Reduce the Rate of Cost for the Input Used to Produce the Output

Use the same type of input and the same activities, but pay less for the unit of input employed in producing the output. A reduction in rate is equivalent to a reduction in the number of inputs for the same ICD. For example, if a person who makes $10 per hour could produce the same amount of output as a person making $20 an hour, the substitution of the $10 person for the $20 person in the process would be equivalent to cutting the number of people required to do the work by 50%.

F. Change source of supply to a less expensive supplier:

A change in the supplier relationship may enable the company to switch to a less expensive supplier. The supplier may be less expensive because it has lower costs or because it reduces the company’s logistic expenses.

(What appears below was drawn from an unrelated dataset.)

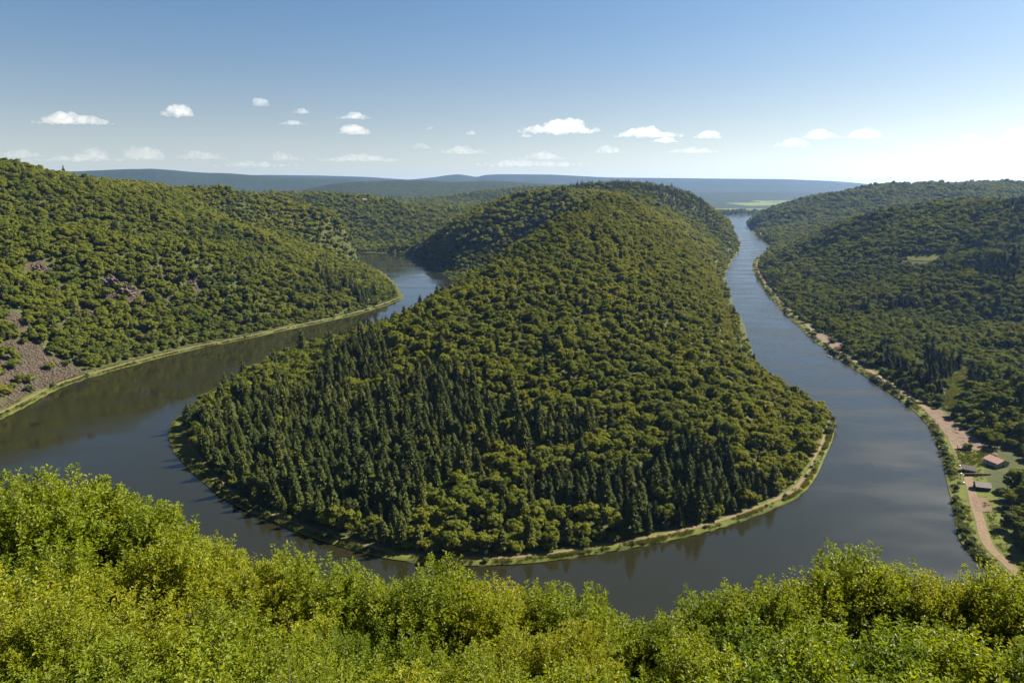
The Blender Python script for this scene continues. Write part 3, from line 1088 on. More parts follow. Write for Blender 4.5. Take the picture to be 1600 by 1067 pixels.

Source from new suppliers in better locations for costs

No. Industry SIC Year Notes
1 0 2007 Large companies are investing in clean technology to reduce their energy costs and fund new technologies. Honeywell international partnered with EniSpA to construct a plant in Italy to produce an equivalent to diesel fuel derived from vegetable oil.
2 1521 2004 Prefabricated building companies are revising their images with custom homes. Detailed drawings and numbered panels are provided for the workers who assemble the homes while all the sections complete with windows are fabricated in Estonia. The cost is 20% less than traditional construction methods and boasts higher quality and fewer defects.
3 2033 1996 Most food-processing companies use chemicals or steam to peel fruit because labor is so expensive. UniMark delivers a tastier, fresher product because it can afford to hand-peel the fruit using Mexican labor.
4 3609 2008 Littelfuse, maker of fuses for devices, is shutting down sites in the U.S. and Europe to move operations closer to its business customers in Asia. The migration to China and other Asian countries is aimed at slashing labor costs and to avoid shrinking margins in the U.S. Littelfuse says it's following its customers. 60% of sales are outside the U.S., up from 43% a decade ago.
5 4812 2005 While French telecom-equipment maker Alcatel SA and other Western telecom gear makers have focused on penetrating China, Chinese equipment companies have set their sights abroad. To better compete, Alcatel, for one, has focused on trimming costs by improving the design of its products, pressuring suppliers to reduce their prices and shifting its manufacturing to lower-cost areas. About 70% of Alcatel's manufacturing of equipment for high-speed internet connections now is all done in China or Mexico instead of Western Europe. And Alcatel is focusing on more sophisticated products, such as equipment that enables telecom operators to supply consumers with video, as well as voice and data, over their telephone lines.
6 7389 2006 More and more companies are moving customers service jobs out of high-overhead call centers and into what is possibly the lowest-overhead place in the U.S.: workers' homes. JetBlue Airways is perhaps the most famous practitioner; all of its 1,400 reservation agents work from home. But the agents are employees. Most of the new Homeshoring jobs are independent contractor positions offered by outsourcing companies. The agents are on the hook for their own health care, computer equipment, training – even background checks. Homeshoring is less likely to risk the accent fatigue, cultural disconnection, and customer rage that offshoring can inspire .
7 8742 2007 In 2001, Accenture committed to the aggressive expansion of its business processing unit. Accenture set up a portion of its consulting operations in India. Accenture can take advantage of low labor costs while leveraging the company's tech know-how and expertise in a way that Indian companies cannot.